All of the collected fees would then be distributed to the public. Prudent people would use their dividend wisely, adjusting their lifestyle, choice of vehicle and so on. Those who do better than average in choosing less-polluting goods would receive more in the dividend than they pay in added costs.

For example, when the fee reached $115 per ton of carbon dioxide it would add $1 per gallon to the price of gasoline and 5 to 6 cents per kilowatt-hour to the price of electricity. Given the amount of oil, gas and coal used in the United States in 2007, that carbon fee would yield about $600 billion per year. The resulting dividend for each adult American would be as much as $3,000 per year. As the fee rose, tipping points would be reached at which various carbon-free energies and carbon-saving technologies would become cheaper than fossil fuels plus their fees. As time goes on, fossil fuel use would collapse.
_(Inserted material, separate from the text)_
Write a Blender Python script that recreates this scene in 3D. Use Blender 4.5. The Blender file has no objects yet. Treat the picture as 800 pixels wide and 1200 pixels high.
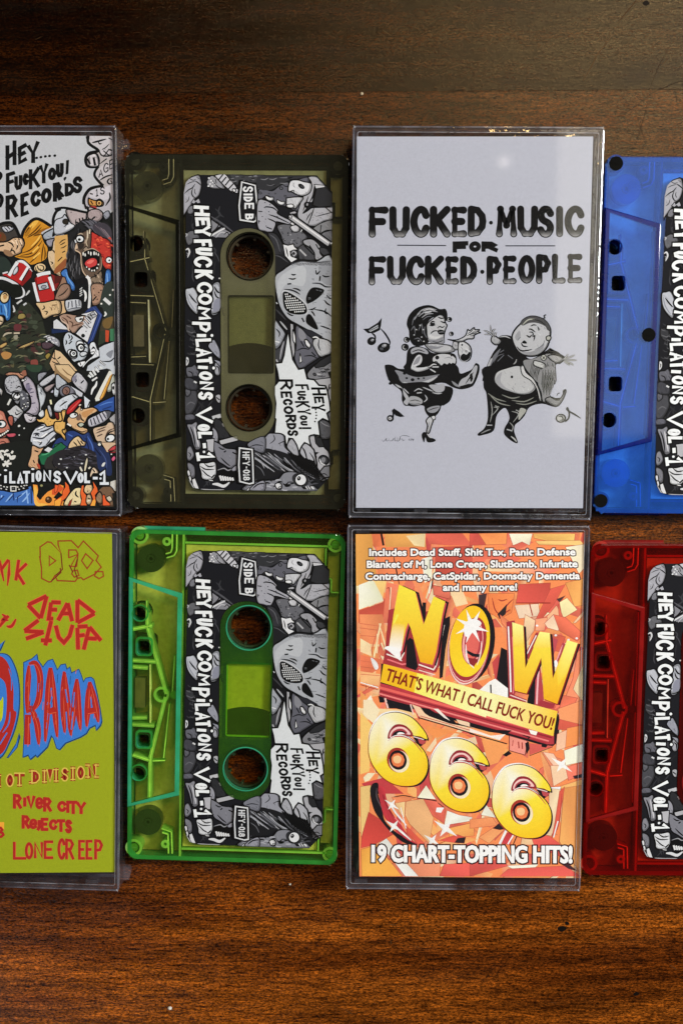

This is akin to what I believe should happen, though I'm not sure what the ultimate level should be.  The more I consider the audit problems inherent in carbon offsets, the more convinced I become that any system which includes them simply will not work.  Planting trees, for example, only keeps carbon out of the atmosphere if you keep that land planted with the same number of trees forever.  Since this would rapidly cover the entire land-mass of most industrialized countries, it's not really very helpful.  Even higher quality offsets have basically insurmountable audit problems:  you can't see what the world would have looked like without your intervention.  Not to mention the fact that paying people to stop polluting may well create a booming market in polluting.

A source fuels tax is simple to administer, hard to evade.  If it's refunded in a shiny check every year, it might even be sort of popular.  Of course, for our politicians that's a bug, not a feature.  They need the pork in order to buy off enough legislators to pass it.